In July 1999 - still not having asked to see or meet Lauren - Brown filed for joint legal custody and a reduction in child support.
Slowly, with the help of a mediator, meetings were arranged between Lauren and Brown. They went well at first, Key-Marer said.
But then, Kay-Marer said Brown's irresponsible and dangerous actions around Lauren, coupled with the girl's stress and anxiety around every visitation, started to cause concern.
She described some incidents in which she felt Brown didn't know what was safe or appropriate for a toddler - like the time he told her to sit in the front seat of the car or another when he threw her in a swimming pool even though she didn't know how to swim.
In the meantime, a heated custody and child support dispute was continuing between Brown and Key-Marer.
Brown accused the girl's mother of abusing Lauren and told her after one hearing to never speak to him again - forcing them to communicate with notes and through a mediator, she said.
The day Lauren died, she cried and clung to her mother at school after being told Brown was picking her up that day for a court-ordered visit.
"She barely could talk," Key-Marer said in describing how frantic her normally happy, easy-going child was at news of the visit.
Key-Marer said she looked back at Lauren and the girl told her she loved her.
"Was that the last time you ever saw Lauren?" Deputy District Attorney Craig Hum asked.
"Yes," Key-Marer whispered.
That afternoon, during the visit, Lauren died after going over a 120-foot cliff at Inspiration Point to the Pacific Ocean below. Brown maintains she slipped and fell while throwing rocks.
Through tears, Key-Marer testified that she learned from a police officer that her daughter had died.
"I remember how she told us. I remember hearing the words `cliff,' `Lauren was dead,"' Key-Marer said. "I couldn't believe it."
Earlier in the day, Hum told the jury during opening statements that Brown, who was a baggage handler at Los Angeles International Airport, would do "what he needs to do" to get out of the child support payments.

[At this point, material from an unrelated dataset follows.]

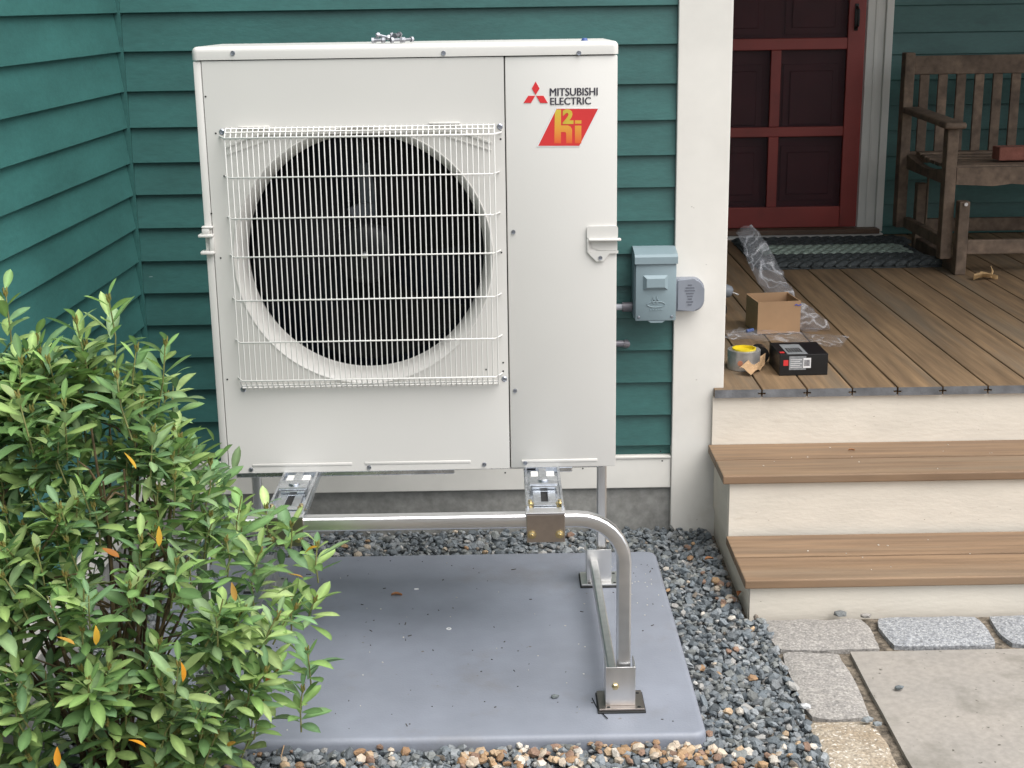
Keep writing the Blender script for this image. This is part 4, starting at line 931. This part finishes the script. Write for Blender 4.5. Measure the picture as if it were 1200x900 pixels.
# ------------------------------------------------------------------ shrub
shrub = thing('shrub', 'leafy evergreen shrub with upright shoots and a few orange leaves beside the pad', 'shrub', (-.08, -.66, 0))
rl = random.Random(21)
def leaf_arrays(L, w, fold, curl, nseg=6):
    V, F = [], []
    for i in range(nseg+1):
        t = i/nseg; hw = w*.5*((math.sin(math.pi*min(1, t**1.25*.96+.02))**.75)*(1.04) if 0 < t < 1 else .06)
        if i == nseg: hw = .0004
        x = L*t; z = -curl*L*t*t
        V += [(x, -hw, z+fold*hw), (x, 0, z), (x, hw, z+fold*hw)]
    for i in range(nseg):
        a = 3*i; F += [(a, a+3, a+4, a+1), (a+1, a+4, a+5, a+2)]
    return np.array(V), F
GREENS = [(.21, .335, .105), (.17, .295, .10), (.27, .385, .13), (.125, .225, .085), (.31, .41, .16), (.22, .325, .155), (.145, .255, .12)]
ORANGE = [(.62, .27, .02), (.60, .36, .04), (.42, .16, .03), (.52, .30, .06)]
VARS = []
for k in range(14):
    fold, curl = rl.uniform(.15, .6), rl.uniform(-.05, .42)
    V, F = leaf_arrays(1, rl.uniform(.28, .36), fold, curl); VARS.append((V, F))
def mk_mesh(k, col):
    V, F = VARS[k]; me = bpy.data.meshes.new('leaf'); me.from_pydata(V.tolist(), [], F); ca = me.color_attributes.new('tint', 'FLOAT_COLOR', 'POINT')
    for i in range(len(V)):
        f = (1.6 if sum(col[:1]) < .3 else 1.0) if i % 3 == 1 else 1.0; ca.data[i].color = (col[0]*f, col[1]*f, col[2]*f, 1)
    me.materials.append(LEAFM); me.shade_smooth(); return me
leafs = []   # (matrix, variant, colour, kind)
buds = MB(); stems = MB(); gstems = MB()
def mrot(d, roll, p, L):
    d = d.normalized(); s = d.cross(Vector((0, 0, 1)));
    if s.length < .1: s = Vector((1, 0, 0))
    s.normalize(); n = s.cross(d)       # n points upward-ish
    s2 = s*math.cos(roll)+n*math.sin(roll); n2 = d.cross(-s2)
    n2 = s2.cross(d)
    return Matrix(((d.x*L, -s2.x*L, n2.x*L, p.x), (d.y*L, -s2.y*L, n2.y*L, p.y), (d.z*L, -s2.z*L, n2.z*L, p.z), (0, 0, 0, 1)))
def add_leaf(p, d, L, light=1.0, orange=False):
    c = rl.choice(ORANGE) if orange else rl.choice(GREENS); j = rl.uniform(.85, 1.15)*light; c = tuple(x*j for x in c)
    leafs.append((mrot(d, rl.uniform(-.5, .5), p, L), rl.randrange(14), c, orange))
def shoot(tip, ax, length, nl, LL=.056, light=1.0, bud=True, stem_r=.0016):
    ax = ax.normalized(); base = tip-ax*length+Vector((rl.uniform(-.01, .01), rl.uniform(-.01, .01), 0))
    mid = (tip+base)/2+Vector((rl.uniform(-.008, .008), rl.uniform(-.008, .008), 0))
    gstems.tube([base, mid, tip], [stem_r*1.2, stem_r, stem_r*.9], 5, False)
    s = ax.orthogonal().normalized(); t2 = ax.cross(s); ph = rl.random()*6.28
    for k in range(nl):
        f = (k/(nl))**.75                         # 0 at tip
        a = ph+k*2.399; rad = s*math.cos(a)+t2*math.sin(a)
        p = tip-ax*length*.92*f
        ang = math.radians(rl.uniform(30, 55)+34*f)
        d = ax*math.cos(ang)+rad*math.sin(ang)
        L = LL*(.72+.45*min(1, f*2.2))*rl.uniform(.75, 1.25)
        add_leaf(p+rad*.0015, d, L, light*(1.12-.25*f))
    if bud:
        for k in range(9):
            a = k*2.4; rad = s*math.cos(a)+t2*math.sin(a); p = tip-ax*(.012*(k/9))
            buds.tube([p-ax*.003+rad*.0012, p+ax*(.0015)+rad*(.0034), p+ax*(.0055+.002*rl.random())+rad*(.0030+.0014*rl.random())], [.0016, .0021, .0007], 5)
# prominent shoots that form the top outline: photo column/row of the tip, depth
prom = [(6, 340, -.62, .16, 16), (88, 372, -.66, .13, 13), (160, 405, -.64, .14, 14), (24, 420, -.7, .13, 14), (180, 500, -.7, .12, 13), (42, 392, -.60, .12, 12), (56, 418, -.7, .12, 14), (127, 347, -.62, .17, 17), (136, 436, -.72, .13, 15), (194, 398, -.60, .17, 17), (166, 466, -.66, .12, 14),
        (203, 500, -.62, .11, 13), (221, 552, -.60, .12, 14), (253, 548, -.52, .10, 12), (100, 400, -.62, .12, 12), (75, 470, -.78, .12, 14), (20, 460, -.8, .12, 14), (312, 592, -.46, .09, 12), (342, 612, -.46, .09, 11), (372, 636, -.44, .09, 12),
        (340, 700, -.48, .08, 11), (370, 700, -.46, .08, 12), (355, 805, -.58, .10, 13), (284, 600, -.55, .10, 12), (245, 610, -.62, .10, 12), (360, 760, -.56, .09, 12), (300, 655, -.56, .1, 12)]
BC = Vector((-.12, -.66, .0))
for px, py, y, L, nl in prom:
    t = at_y(px, py, y); ax = Vector(((t.x+.1)*.45+rl.uniform(-.12, .12), rl.uniform(-.2, .05), 1)); shoot(t, ax, L, nl, light=1.08)
ZX = [(0, -.02), (.1, .04), (.2, .12), (.3, .21), (.4, .27), (.48, .29), (.6, .235), (.7, .17), (.8, .10), (.9, .02), (1.0, -.10), (1.1, -.3)]
def xmax(z): return float(np.interp(z, [a for a, _ in ZX], [b for _, b in ZX]))
cnt = 0
while cnt < 320:
    z = rl.uniform(.04, 1.02) if cnt % 4 else rl.uniform(.6, 1.04); xm = xmax(z); x = rl.uniform(-.42, xm)
    if rl.random() > 1.0: continue
    u = min(1, max(0, (x+.2)/(xm+.2))) if xm > -.2 else .9
    ry = .33*max(.25, min(1, (1.12-z)/.5)); yf = -.62-ry*math.sqrt(max(0, 1-u*u))
    y = yf+abs(rl.gauss(0, .07)); tip = Vector((x, y, z))
    out = Vector(((x+.12)*1.1, (y+.60)*1.3, .42+z*.5)); 
    shoot(tip, out.normalized()+Vector((rl.uniform(-.25, .25), rl.uniform(-.2, .2), .35)), rl.uniform(.07, .12), rl.randint(9, 14), rl.uniform(.046, .060), rl.uniform(.85, 1.1), rl.random() < .75)
    cnt += 1
# interior and rear leaves
for _ in range(1700):
    z = rl.uniform(.03, .98); xm = xmax(z)-.03; x = rl.uniform(-.42, max(xm, -.38)); y = -.62+rl.uniform(-.2, .24)*max(.3, min(1, (1.12-z)/.5))
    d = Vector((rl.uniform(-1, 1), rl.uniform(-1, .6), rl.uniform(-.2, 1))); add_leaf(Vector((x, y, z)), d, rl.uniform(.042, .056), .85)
# orange leaves where the photo shows them
for px, py, y, dx, dz in ((68, 884, -.98, .0, 1), (187, 626, -.93, 0, 1), (75, 748, -1.0, .8, .2), (114, 742, -.96, .1, 1), (361, 644, -.47, .5, -.6), (345, 673, -.50, 1, .1), (268, 872, -.78, 1, -.4), (316, 774, -.72, 1, -.1), (314, 795, -.70, .1, 1), (160, 868, -.95, 1, .1), (274, 691, -.80, .2, 1), (150, 535, -.95, .4, .5), (302, 822, -.75, .6, .2), (127, 645, -.97, .7, .3), (215, 785, -.93, .2, 1)):
    p = at_y(px, py, y); add_leaf(p+Vector((-dx*.015, 0, dz*.015)), Vector((dx, -.25, -dz)), .036, 1.0, True)
# woody stems
for k in range(26):
    a = rl.uniform(0, 6.28); r_ = rl.uniform(.1, .3); z = rl.uniform(.35, .9); xt = min(xmax(z)-.05, -.12+r_*math.cos(a)*1.1); xt = max(xt, -.38)
    p0 = Vector((-.10+rl.uniform(-.06, .06), -.66+rl.uniform(-.05, .05), 0)); p3 = Vector((xt, -.66+r_*math.sin(a)*.7, z)); p1 = p0.lerp(p3, .35)+Vector((0, 0, .05)); p2 = p0.lerp(p3, .7)+Vector((rl.uniform(-.02, .02), 0, .04))
    MB().tube([p0, p1, p2, p3], [.007, .005, .0035, .002], 6).build('branch', STEM, shrub, 60)
    for q_ in range(3):
        f = rl.uniform(.4, .9); pp = p0.lerp(p3, f)+Vector((0, 0, .04)); e = pp+Vector((rl.uniform(-.1, .1), rl.uniform(-.16, .05), rl.uniform(.03, .13))); e.x = min(e.x, xmax(max(e.z, 0))-.02); stems.tube([pp, (pp+e)/2+Vector((0, 0, .01)), e], [.003, .0022, .0015], 5)
stems.build('twigs', STEM, shrub, 60, kind='stuff'); gstems.build('green_twigs', STEMG, shrub, 60, kind='stuff'); buds.build('buds', BUD, shrub, 60, kind='stuff')
# the 290 nearest and most visible leaves are parts, the rest one stuff part
def score(t):
    p = t[0].translation; return (p-CAM).length-(10 if t[3] else 0)
keep = [t for t in leafs if t[0].translation.x > -.45]
keep.sort(key=score)
cache = {}
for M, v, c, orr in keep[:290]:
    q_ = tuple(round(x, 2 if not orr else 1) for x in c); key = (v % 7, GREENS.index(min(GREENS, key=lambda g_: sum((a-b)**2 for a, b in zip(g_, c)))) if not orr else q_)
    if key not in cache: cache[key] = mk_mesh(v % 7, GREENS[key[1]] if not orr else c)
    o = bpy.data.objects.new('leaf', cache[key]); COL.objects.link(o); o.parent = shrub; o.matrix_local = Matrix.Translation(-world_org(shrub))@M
    if orr: o['label'] = 'yellow orange withering leaf'
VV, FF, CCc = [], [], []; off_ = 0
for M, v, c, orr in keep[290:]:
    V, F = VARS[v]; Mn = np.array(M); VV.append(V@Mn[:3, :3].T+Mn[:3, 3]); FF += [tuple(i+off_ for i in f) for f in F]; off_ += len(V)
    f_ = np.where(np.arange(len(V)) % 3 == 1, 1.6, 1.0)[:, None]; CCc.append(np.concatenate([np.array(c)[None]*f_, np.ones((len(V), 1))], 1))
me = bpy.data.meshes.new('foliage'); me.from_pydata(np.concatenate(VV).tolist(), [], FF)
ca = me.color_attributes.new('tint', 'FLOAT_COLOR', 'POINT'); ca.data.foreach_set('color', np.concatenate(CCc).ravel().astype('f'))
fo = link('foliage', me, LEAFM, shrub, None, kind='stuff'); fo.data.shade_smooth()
# drop helper property
for o in bpy.data.objects:
    if 'org' in o: del o['org']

"The evidence will show that Lauren did not slip and fall" Hum said. "Rather, this man hurled the child he never wanted over the edge of the cliff and into the ocean below."
While Hum and Brown's attorney, Pat Harris, both mentioned evidence about the terrain, the physics of the plunge and autopsy findings, they focused mostly on the emotional roller coaster that was the disjointed family's interactions.
Harris told the jury that the prosecution is basically a mouthpiece for Lauren's grieving mother, and has picked evidence meant to sully his client and make him look like a monster.
While Brown, an avid outdoorsman, may have had some things to learn about parenting, Harris acknowledged, he was a loving father - once he learned for sure that he was, in fact, Lauren's father.
"There's enough blame in this bad relationship to go both ways," Harris said, calling their quarrels a "two-way street."
During Brown's first trial, a Torrance Superior Court jury deadlocked between first-degree murder, second-degree murder and manslaughter - with no juror voting for acquittal.
Brown also is charged with the special circumstance of killing for financial gain. His trial is expected to last six weeks. If convicted, he faces life in prison without the possibility of parole.
Last week, before the trial began, Key-Marer said in an interview that it's been difficult not having all the answers for all these years, but that she put her faith in God.
"I've been waiting so long to have any kind of closure or any kind of peace," she said.